Battlestar Galactica (1978–1979)
8/10
ABC Grabbeth the Cash, Droppeth the Ball
6 May 2023
Warning: Spoilers
The reviews you'll read about this show are so varied, that they speak to the many missed opportunities that fill any post mortem of the original Battlestar Galactica.

Over and over in our history, we see this shared culture of ours spawning the same idea simultaneously in different locales. In the years just after 2001 A Space Odyssey and NBC's Star Trek raised the quality bar in Sci Fi like nothing before - - George Lucas and Glen Larson were crafting their huge space operas.

Star Wars and Battlestar Galactica TOS will remain forever linked by their proximity in time and their space-battlefield similarities, and this is unfortunate, because the success of Star Wars ultimately served to scuttle any chance that Battlestar Galactica had to succeed on its major DIFFERENCES. They were many and great, these differences, as we would finally see in 2003.
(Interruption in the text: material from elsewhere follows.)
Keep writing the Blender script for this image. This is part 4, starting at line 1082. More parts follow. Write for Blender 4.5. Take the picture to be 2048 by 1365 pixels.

Battlestar Galactica starts with the destruction of a dozen human homeworlds and the deaths of billions of people at the hands of the Cylons, a reptilian foe. Decades later, Ronald D Moore and David Eick gave us this deep dark story in their excellent Battlestar Galactica 2003 and 2004, so we know this awesome dark potential existed right from the start in 1977. It really did. We all sensed it in the first two hours.

Why didn't we get that show? Because the TV industry which gave us crap like the Irwin Allen shows, and which undercut and ruined Star Trek years too soon, also dove in for a big cash grab while the Star Wars iron was hot. ABC gave no deep thought to what they had on their hands, or how to make it successful over a long haul.

What ABC did, was employ the recipes they used to create the other hits in their stable. They bought the series on a lowball budget that was presented and not possible to meet. They required kid-friendly elements and limited gunplay and violence (this is how the Cylons became a robot race - you could destroy dozens of them at a time since they weren't living beings after all). The budget meant the show veered from sci fi, to cheap episodes on backlot western town and historical drama sets, and struggled to explore the dark story and mystical supernatural theme that was introduced.

SO HERE WE ARE. While you read the haters here who LOVE the cheesiness of the original and rip and belittle Eick and Moore, just remember what Glen Larson actually envisioned, and how Eick and Moore really refined it and NAILED it in an excellent way in BSG 2004.

You CAN love both. It's ok. I do. It's also OK to blame network TV of the 60s and 70s for ruining Star Trek and Battlestar Galactica, so we could have both shows made better, later on.